In terms of content, I appreciate the efforts to provide both comprehensive lists of theories, and also manageable summaries. Instead of being overwhelmed and, quite frankly, ignoring everything, I was drawn into the content. And, while I cannot claim to begin to understand everything, I did make connections that will help me sort through the knowledge.

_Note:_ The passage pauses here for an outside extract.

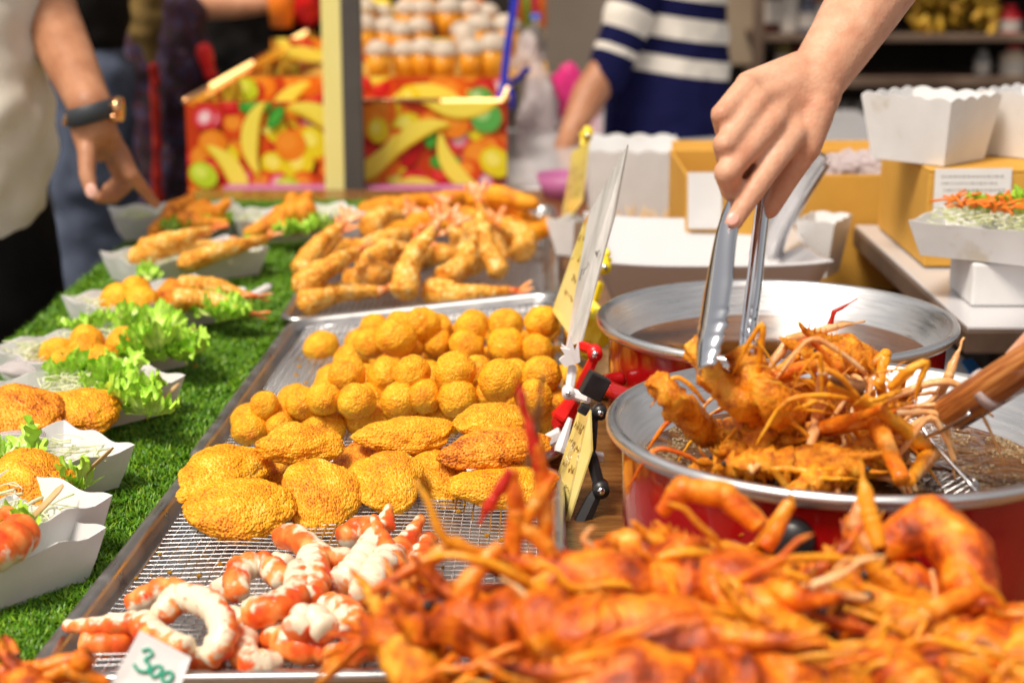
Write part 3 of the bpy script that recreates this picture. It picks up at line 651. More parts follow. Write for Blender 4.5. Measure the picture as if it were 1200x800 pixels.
surimi([(345, 742, .045), (362, 722, .05), (385, 742, .045)], r*1.2, 'stubby white surimi piece standing in the front middle', (0, .6, -.4))
surimi([(382, 712, .045), (405, 718, .05), (420, 742, .045)], r*1.3, 'curved white surimi piece with orange back on the front right', (.4, .8, .3))
surimi([(378, 772, .025), (410, 765, .027), (442, 752, .03)], r*1.25, 'orange rolled surimi piece touching the front rim on the right', (0, -.8, -.3))
surimi([(365, 695, .025), (400, 705, .025)], r*1.1, 'dark orange surimi piece buried in the shadow', (0, -.5, .8))
surimi([(255, 695, .025), (268, 688, .025)], r*1.1, 'short cream surimi stub behind the ring', (0, -.3, -.8))
surimi([(260, 745, .02), (310, 748, .02)], r*1.1, 'cream surimi piece in the gap left of the hook shaped one', (0, -.3, -.8))
surimi([(322, 650, .03), (338, 662, .032)], r*.95, 'small pointed white surimi tip at the back left', (0, -.3, -.9), (.4, 1))
surimi([(465, 655, .045), (478, 690, .03)], r*1.1, 'slim white surimi piece leaning at the right end', (.4, .2, .5), (.5, 1.2))

# ================================================================ paper boats with food
def boat(px, py, rot, L_, W_, label, H=.036, group='white paper boats standing on the turf', z0=.014, wavy=1.0):
    base = Pz(px, py, z0) if not isinstance(px, Vector) else px
    V = []; F_ = []; n = 22; flare = .012
    def loop(fl, z, wave, off):
        pts = []; hx, hy = L_/2-.014+fl-off, W_/2-.010+fl-off
        for (a, b) in (((-hx, -hy), (hx, -hy)), ((hx, -hy), (hx, hy)), ((hx, hy), (-hx, hy)), ((-hx, hy), (-hx, -hy))):
            for k in range(n):
                t = k/n; x = a[0]+(b[0]-a[0])*t; y = a[1]+(b[1]-a[1])*t
                ln = abs(b[0]-a[0])+abs(b[1]-a[1])
                pts.append(Vector((x, y, z+wave*.0035*(abs(math.sin(math.pi*t*max(2, round(ln/(.046 if H > .1 else .03))))) if H > .07 else .7+.7*math.sin(2*math.pi*t*max(1, round(ln/.055))+1)))))
        return pts
    rings = [loop(0, 0, 0, 0), loop(flare*.5, H*.5, 0, 0), loop(flare, H, wavy, 0), loop(flare, H, wavy, .0012), loop(flare*.5, H*.5, 0, .0012), loop(0, .0012, 0, .0012)]
    m = 4*n
    for r_ in rings: V += r_
    for i in range(5):
        for k in range(m): F_.append((i*m+k, i*m+(k+1) % m, (i+1)*m+(k+1) % m, (i+1)*m+k))
    F_.append(tuple(range(m-1, -1, -1))); F_.append(tuple(5*m+k for k in range(m)))
    Mx = Matrix.Translation(base) @ Matrix.Rotation(R(rot), 4, 'Z')
    o = link('paper_boat', mesh('paper_boat', V, F_, M['paper'], False), None, Mx)
    tag(o, label, 'paper tray', group); return Mx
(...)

In terms of interest, I go back to the 3 perspectives I bring to this effort, and that I included in my first blog post. From the viewpoint of my first perspective, the personal interest and knowledge, I was intrigued, and do feel that I gained something. The second viewpoint, the one that applies to my work, brings a bit of concern. I have seen examples in my corporate experience of overuse of a particular theory to the detriment of learners. We have a model based on a theory; we use that model, and it’s hard to gain acceptance for anything else. I think the combination of many techniques (and the learning theories that ground the techniques we use) enable a rich learning environment. I don’t think the problem is in the theories; I think the problem is in getting stuck on one theory applied to all situations. And then there’s the third perspective: my children’s education. I read with interest Jenny’s post on learning theories. I agree with the flexibility to give the student what is needed.

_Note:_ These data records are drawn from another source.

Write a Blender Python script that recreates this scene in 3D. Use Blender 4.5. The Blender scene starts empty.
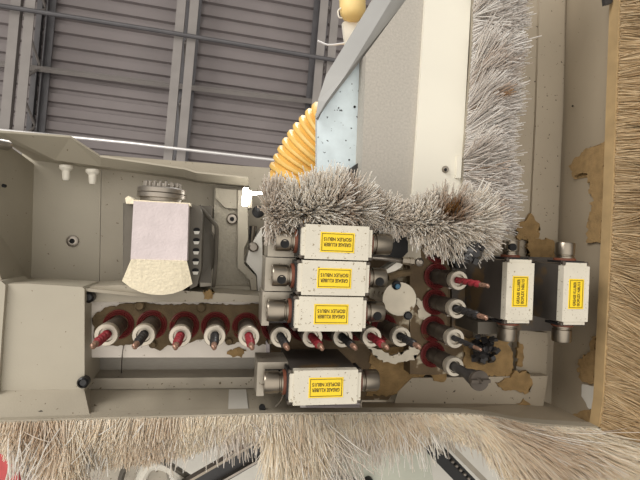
import bpy, bmesh, math, random
import numpy as np
from mathutils import Vector, Matrix
random.seed(7); rng = np.random.default_rng(7)
SC = bpy.context.scene; COL = SC.collection

# ------------------------------------------------------------------ camera, world, lights, exposure
F = 480.0; YAW = math.radians(11.5); ROLL = math.radians(2.3); PITCH = math.radians(0.0)
CAM = Vector((0, 0, 1.2))                                   # the photographer's phone, looking up into the machine
_fw = Vector((math.sin(YAW), 0, math.cos(YAW))); _r = Vector((math.cos(YAW), 0, -math.sin(YAW))); _d = Vector((0, 1, 0))
CR = math.cos(ROLL) * _r - math.sin(ROLL) * _d              # image right
CD = math.sin(ROLL) * _r + math.cos(ROLL) * _d              # image down
cam = bpy.data.cameras.new('camera'); cam.sensor_width = 36; cam.lens = 36 * F / 640; cam.clip_start = .01; cam.clip_end = 60
co = bpy.data.objects.new('camera', cam); COL.objects.link(co)
co.matrix_world = Matrix(((CR.x, -CD.x, -_fw.x, CAM.x), (CR.y, -CD.y, -_fw.y, CAM.y), (CR.z, -CD.z, -_fw.z, CAM.z), (0, 0, 0, 1)))
SC.camera = co
w = bpy.data.worlds.new('hall'); SC.world = w; w.use_nodes = True
bg = w.node_tree.nodes['Background']; bg.inputs[0].default_value = (1.0, .955, .89, 1)
def world_light():                                          # soft bright lobe from below, added to shape shading and steel highlights; dim elsewhere
    N = w.node_tree.nodes; L = w.node_tree.links; tc = N.new('ShaderNodeTexCoord'); d = N.new('ShaderNodeVectorMath'); d.operation = 'DOT_PRODUCT'
    d.inputs[1].default_value = Vector((-.20, .05, -.97)).normalized(); L.new(tc.outputs['Generated'], d.inputs[0])
    r = N.new('ShaderNodeMapRange'); r.interpolation_type = 'SMOOTHSTEP'
    for i, v in ((1, .45), (2, .98), (3, WORLD_LOW), (4, WORLD_HIGH)): r.inputs[i].default_value = v
    L.new(d.outputs['Value'], r.inputs[0]); L.new(r.outputs[0], bg.inputs[1])
WORLD_LOW, WORLD_HIGH = .28, 1.65
world_light()
def area(name, loc, target, size, power, colour):
    l = bpy.data.lights.new(name, 'AREA'); l.shape = 'SQUARE'; l.size = size; l.energy = power; l.color = colour
    o = bpy.data.objects.new(name, l); COL.objects.link(o); o.location = loc
    o.rotation_euler = (Vector(target) - Vector(loc)).to_track_quat('-Z', 'Y').to_euler()
area('added_side_light', (-2.2, -2.0, .6), (0.05, 0, 1.7), 1.6, 75, (1, .97, .93))  # unseen area lamp added to give the light a direction and gradient
area('added_top_light', (.4, -2.6, 3.6), (0.2, -.1, 1.7), 1.2, 60, (.95, .97, 1))  # unseen area lamp added from above for direction; brightens the bristle tips
SC.view_settings.view_transform = 'Standard'; SC.view_settings.look = 'None'; SC.view_settings.gamma = 1
SC.cycles.diffuse_bounces = 8; SC.view_settings.use_curve_mapping = False; SC.view_settings.exposure = 0.08

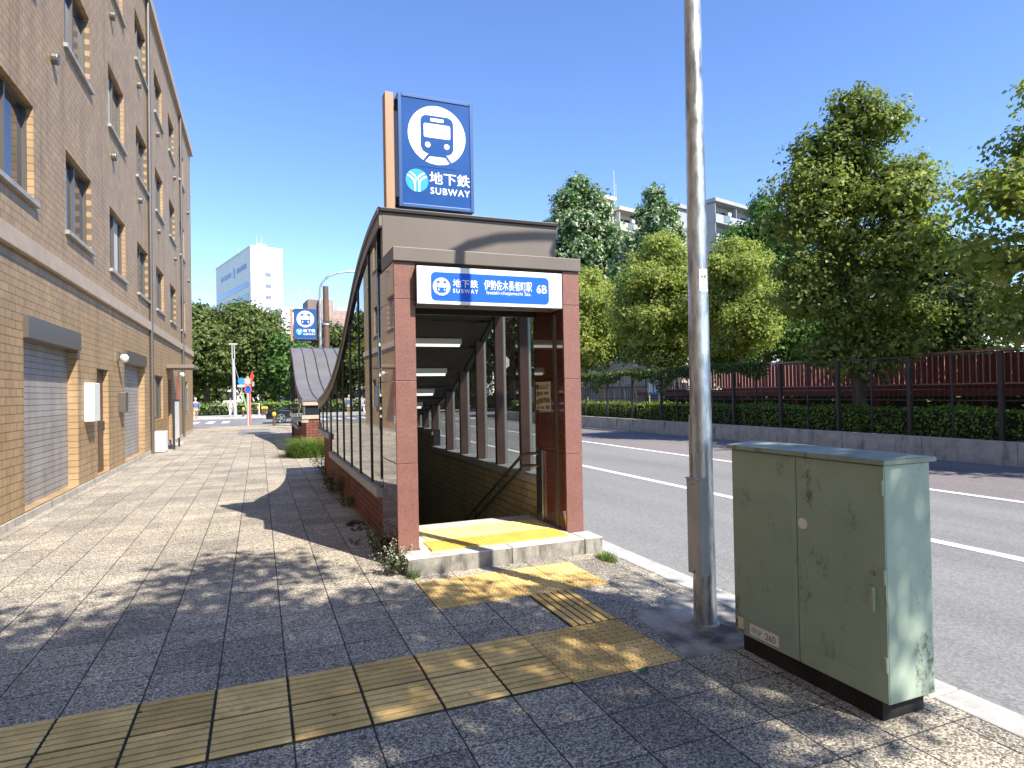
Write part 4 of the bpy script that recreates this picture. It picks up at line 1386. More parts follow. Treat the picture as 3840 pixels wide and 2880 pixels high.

Next month, I have the opportunity to chaperone an experiential learning trip with a class of 5th graders. As a chaperone, one of my responsibilities is to teach daily lessons to the students, both in a classroom, and while hiking through the woods or suspended 60 feet in the air on a ropes course. I’m sure that I will smile as I reflect on the Social Constructionism (is that right?) that will underly our lessons of winter animal tracks in the woods. But, I doubt that I will mention Vygotsky, Wittgenstein, or Papert to the kids, nor the many others that will influence the learning during that week.

As I continue through the PLENK experience, I appreciate all that I’m learning and discovering. I have a new appreciation for those who study and know learning theories. I hope that each time I have an opportunity to learn about learning theory, I pick up a few additional nuggets of knowledge, or new connections to resources where the knowledge exists. Now on to evaluating learning!

October 3, 2010

PLENK2010 Week 3: Smarter Data, Smarter People?

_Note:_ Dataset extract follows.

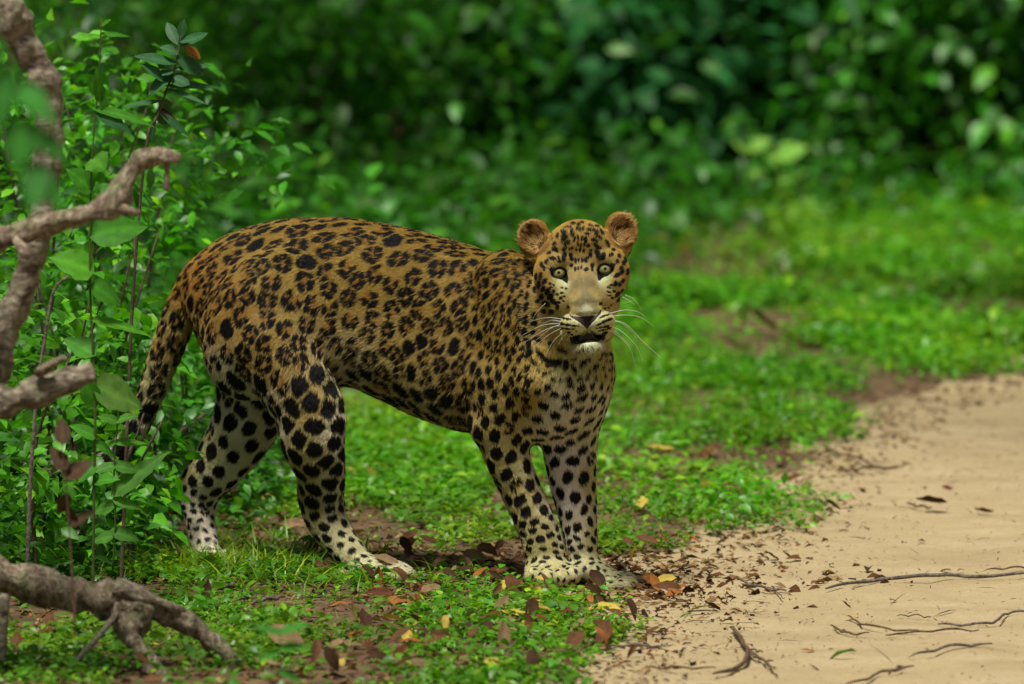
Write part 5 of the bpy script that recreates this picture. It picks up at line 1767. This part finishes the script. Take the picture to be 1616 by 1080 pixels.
fallen(1078, 983, 24, 'green', 'small green leaf on the sand edge below the olive one', 86, tilt=(0, 0), sh=2)
fallen(1494, 770, 18, 'red brown', 'small red brown leaf behind the black curled one', 80, sh=3)
fallen(1552, 804, 26, 'brown', 'rolled brown leaf right of the black curled one', 100, tilt=(0, 40), sh=1)
fallen(1312, 806, 30, 'dark brown', 'dark curled leaf at the tip of the grass tongue', 80, tilt=(20, 30), sh=1, z=.006)
fallen(1095, 857, 24, 'orange', 'orange leaf on the sand left of the grass tongue', 60, tilt=(20, 10), sh=3)
fallen(1218, 879, 24, 'dark brown', 'dark leaf scrap on the sand below the grass tongue', 90, tilt=(20, 10), sh=1)
fallen(1243, 877, 20, 'dark brown', 'second dark leaf scrap just right of the first below the grass tongue', 70, tilt=(20, 10), sh=1)
fallen(1106, 762, 36, 'green', 'light green leaf lying at the far side of the grass tongue', 84, tilt=(0, 10), sh=0)
fallen(205, 395, 22, 'tan').location = W(205, 395, 1.2)
bpy.data.objects.remove([o for o in scene.objects if o.get('label') is None and o.name.startswith('fallen_leaf')][0])
cols_ = list(FL_COL)
GRP = {'brown': 'brown leaf lying among the ground cover, one of many alike', 'dark brown': 'dark brown leaf lying among the ground cover, one of many alike', 'orange': 'small orange leaf lying among the ground cover, one of many alike',
       'yellow': 'small yellow leaf lying among the ground cover, one of many alike', 'tan': 'pale tan leaf lying among the ground cover, one of many alike', 'red brown': 'small red brown leaf lying among the ground cover, one of many alike'}
cnt = 0
while cnt < 235:
    px, py = rng.uniform(0, 1340), rng.uniform(700, 1085)
    if cnt > 150: px, py = rng.uniform(480, 1080), rng.uniform(880, 1080)
    P = G(px, py)
    s_ = float(sand_d(np.array([P[0]]), np.array([P[1]]))[0])
    if paw_near(P[0], P[1], .08) > .5: continue
    if s_ > .06 or rng.random() > (1.2 if -s_ < .5 else .55): continue
    c = ['brown', 'dark brown', 'brown', 'orange', 'tan', 'red brown', 'dark brown', 'yellow', 'brown', 'dark brown'][rng.integers(0, 10)]
    fallen(px, py, rng.uniform(20, 46), c, GRP[c], group='%s leaves scattered in the ground cover' % c, z=rng.uniform(.002, .018))
    cnt += 1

Posted in PLENK2010 at 7:12 pm by kristibroom

It’s been an interesting week in PLENK2010. While I’ve researched Web 3.0 a bit in the past, the implications for data connections, and smarter data are always intriguing. Someone in the Elluminate session chat said (paraphrased), when I need the data to find my child, I see the benefit. But, I want to control who sees the data. I don’t want others to be able to find my child, too. Wow.

It makes me think that this isn’t about technology, as so few things really are. It’s about adopting a new set of behaviors in reaction to technological advances. For some, that may mean locking up, shutting off as much of themselves as they can so the data doesn’t find them. I love Paul Ellerman’s representation of Xweb. Others will continue to share quite openly, maybe more than society at large sees as comfortable. My guess is most of us will find a happy medium somewhere that meets our individual needs.

I am also very interested in the part of Rita Kop’s post, which talks about the challenge of networked learning being finding the right information. She says “…research is available to show that not all adult learners are able to critically assess what they find online and might prefer to receive guidance from knowledgeable others.” (Kop, 2010) It makes me think about last week’s discussion of LMS and PLE, and the benefit of fewer choices for some people.

And it also raises the question of how do we find the right resources. And better yet, how do we teach others to do the same. Will xWeb solve this problem for us?

I’m starting to see the connections among all that I am learning in PLENK2010. I look forward to building additional strength in my network as the weeks continue.